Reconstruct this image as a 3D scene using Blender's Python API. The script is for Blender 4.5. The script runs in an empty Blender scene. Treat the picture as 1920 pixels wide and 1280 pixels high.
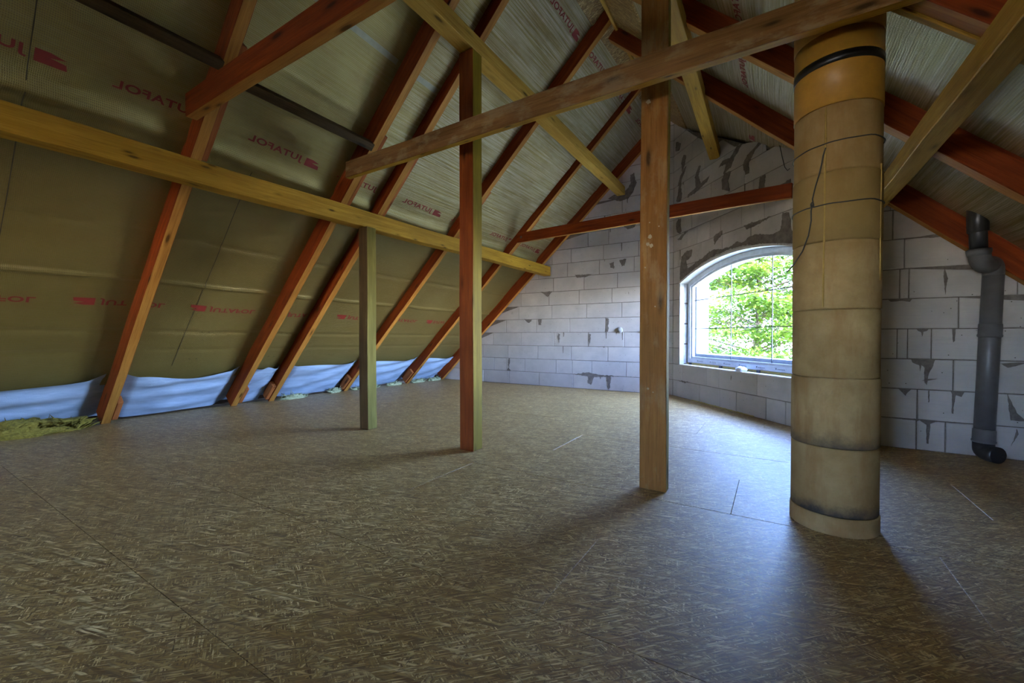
import bpy, bmesh, math, random
from mathutils import Vector, Matrix, noise
from mathutils.geometry import tessellate_polygon

random.seed(11)
SC = bpy.context.scene
COL = SC.collection
PI = math.pi

# ------------------------------------------------------------------ camera
YAW, PITCH = 0.55879, 0.014337
cam_d = bpy.data.cameras.new('camera')
cam_d.sensor_width = 36.0
cam_d.lens = 14.829
cam_d.clip_start = 0.02
cam_d.clip_end = 400
cam = bpy.data.objects.new('camera', cam_d)
cam.location = (0, 0, 0.945)
cam.rotation_euler = (PI / 2 - PITCH, 0, YAW)
COL.objects.link(cam)
SC.camera = cam

# ------------------------------------------------------------------ world, sun, exposure
EXPOSURE = 4.1
SKY = 1.0
SUN = 2.5
world = bpy.data.worlds.new('sky')
SC.world = world
world.use_nodes = True
wn = world.node_tree.nodes
wl = world.node_tree.links
wn.clear()
w_out = wn.new('ShaderNodeOutputWorld')
w_bg = wn.new('ShaderNodeBackground')
w_sky = wn.new('ShaderNodeTexSky')
w_sky.sky_type = 'NISHITA'
w_sky.sun_disc = False
w_sky.sun_elevation = math.radians(48)
w_sky.sun_rotation = math.radians(150)
w_sky.air_density = 1.0
w_sky.dust_density = 0.5
w_sky.ozone_density = 1.6
w_bg.inputs['Strength'].default_value = SKY
w_tint = wn.new('ShaderNodeMix'); w_tint.data_type = 'RGBA'; w_tint.blend_type = 'MULTIPLY'
w_tint.inputs[0].default_value = 1.0
w_tint.inputs[7].default_value = (0.88, 0.915, 1.20, 1)
wl.new(w_sky.outputs[0], w_tint.inputs[6])
wl.new(w_tint.outputs[2], w_bg.inputs['Color'])
wl.new(w_bg.outputs[0], w_out.inputs['Surface'])

sun_d = bpy.data.lights.new('sun', 'SUN')
sun_d.energy = SUN
sun_d.angle = math.radians(0.6)
sun_d.color = (1.0, 0.94, 0.82)
sun = bpy.data.objects.new('sun', sun_d)
sun.rotation_euler = (math.radians(40), 0, math.radians(-28))
sun.location = (-8, -12, 20)
COL.objects.link(sun)

SC.view_settings.view_transform = 'Standard'
SC.view_settings.look = 'None'
SC.view_settings.gamma = 1.0
SC.view_settings.use_curve_mapping = False
SC.view_settings.exposure = EXPOSURE


def portal(name, loc, direction, sx, sy):
    d = bpy.data.lights.new(name, 'AREA')
    d.shape = 'RECTANGLE'
    d.size, d.size_y = sx, sy
    d.cycles.is_portal = True
    o = bpy.data.objects.new(name, d)
    o.location = loc
    o.rotation_euler = Vector(direction).to_track_quat('-Z', 'Z').to_euler()
    COL.objects.link(o)


# ------------------------------------------------------------------ material helpers
class NT:
    def __init__(self, name):
        self.m = bpy.data.materials.new(name)
        self.m.use_nodes = True
        self.t = self.m.node_tree
        self.n = self.t.nodes
        self.n.clear()
        self.out = self.n.new('ShaderNodeOutputMaterial')
        self.b = self.n.new('ShaderNodeBsdfPrincipled')
        self.t.links.new(self.b.outputs[0], self.out.inputs['Surface'])

    def l(self, a, b):
        self.t.links.new(a, b)

    def set(self, **k):
        for a, v in k.items():
            self.b.inputs[a.replace('_', ' ')].default_value = v

    def coords(self, kind='Object', scale=(1, 1, 1), rot=(0, 0, 0), loc=(0, 0, 0), src=None):
        if src is None:
            c = self.n.new('ShaderNodeTexCoord').outputs[kind]
        else:
            c = src
        if any(rot):                       # turn first, stretch afterwards
            m0 = self.n.new('ShaderNodeMapping')
            m0.inputs['Rotation'].default_value = rot
            self.l(c, m0.inputs['Vector'])
            c = m0.outputs[0]
        mp = self.n.new('ShaderNodeMapping')
        mp.inputs['Scale'].default_value = scale
        mp.inputs['Location'].default_value = loc
        self.l(c, mp.inputs['Vector'])
        return mp.outputs[0]

    def objrand(self, base):
        """shift coordinates per object so that alike pieces differ"""
        oi = self.n.new('ShaderNodeObjectInfo')
        ml = self.n.new('ShaderNodeVectorMath'); ml.operation = 'SCALE'
        cx = self.n.new('ShaderNodeCombineXYZ')
        self.l(oi.outputs['Random'], cx.inputs[0]); self.l(oi.outputs['Random'], cx.inputs[1]); self.l(oi.outputs['Random'], cx.inputs[2])
        self.l(cx.outputs[0], ml.inputs[0]); ml.inputs['Scale'].default_value = 37.0
        ad = self.n.new('ShaderNodeVectorMath'); ad.operation = 'ADD'
        self.l(base, ad.inputs[0]); self.l(ml.outputs[0], ad.inputs[1])
        return ad.outputs[0]

    def noise(self, vec, scale=5, detail=4, rough=0.6, dist=0.0):
        t = self.n.new('ShaderNodeTexNoise')
        t.inputs['Scale'].default_value = scale
        t.inputs['Detail'].default_value = detail
        t.inputs['Roughness'].default_value = rough
        t.inputs['Distortion'].default_value = dist
        self.l(vec, t.inputs['Vector'])
        return t.outputs[0]

    def voro(self, vec, scale=5, feature='F1', out='Distance'):
        t = self.n.new('ShaderNodeTexVoronoi')
        t.feature = feature
        t.inputs['Scale'].default_value = scale
        self.l(vec, t.inputs['Vector'])
        return t.outputs[out]

    def ramp(self, fac, stops, mode='LINEAR'):
        r = self.n.new('ShaderNodeValToRGB')
        r.color_ramp.interpolation = mode
        e = r.color_ramp.elements
        while len(e) > 1:
            e.remove(e[-1])
        for i, (p, c) in enumerate(stops):
            if not isinstance(c, (tuple, list)):
                c = (c, c, c)
            el = e[0] if i == 0 else e.new(p)
            el.position = p
            el.color = (*c, 1)
        self.l(fac, r.inputs[0])
        return r.outputs[0]

    def mix(self, a, b, fac, mode='MIX'):
        x = self.n.new('ShaderNodeMix')
        x.data_type = 'RGBA'
        x.blend_type = mode
        for sock, v in ((x.inputs[6], a), (x.inputs[7], b), (x.inputs[0], fac)):
            if isinstance(v, (int, float)):
                sock.default_value = v if sock.type == 'VALUE' else (v, v, v, 1)
            elif isinstance(v, tuple):
                sock.default_value = (*v, 1)
            else:
                self.l(v, sock)
        return x.outputs[2]

    def math(self, op, a, b=None):
        x = self.n.new('ShaderNodeMath'); x.operation = op
        for i, v in enumerate((a, b)):
            if v is None:
                continue
            if isinstance(v, (int, float)):
                x.inputs[i].default_value = v
            else:
                self.l(v, x.inputs[i])
        return x.outputs[0]

    def bump(self, h, strength=0.3, dist=0.01, normal=None):
        b = self.n.new('ShaderNodeBump')
        b.inputs['Strength'].default_value = strength
        b.inputs['Distance'].default_value = dist
        self.l(h, b.inputs['Height'])
        if normal is not None:
            self.l(normal, b.inputs['Normal'])
        self.l(b.outputs[0], self.b.inputs['Normal'])
        return b.outputs[0]

    def color(self, c):
        if isinstance(c, tuple):
            self.b.inputs['Base Color'].default_value = (*c, 1)
        else:
            self.l(c, self.b.inputs['Base Color'])


def flat(name, col, rough=0.6, metal=0.0, spec=0.5):
    t = NT(name)
    v = t.objrand(t.coords('Object'))
    n = t.noise(v, 14, 4, 0.6)
    t.color(t.ramp(n, [(0.25, tuple(c * 0.8 for c in col)), (0.75, tuple(min(1, c * 1.12) for c in col))]))
    t.set(Roughness=rough, Metallic=metal)
    t.b.inputs['Specular IOR Level'].default_value = spec
    return t.m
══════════
Directive: From the first line above down to the line with "PI = math.pi", reproduce every line and no others, omitting pictures.

Task solution:
Reconstruct this image as a 3D scene using Blender's Python API. The script is for Blender 4.5. The script runs in an empty Blender scene. Treat the picture as 1920 pixels wide and 1280 pixels high.
import bpy, bmesh, math, random
from mathutils import Vector, Matrix, noise
from mathutils.geometry import tessellate_polygon

random.seed(11)
SC = bpy.context.scene
COL = SC.collection
PI = math.pi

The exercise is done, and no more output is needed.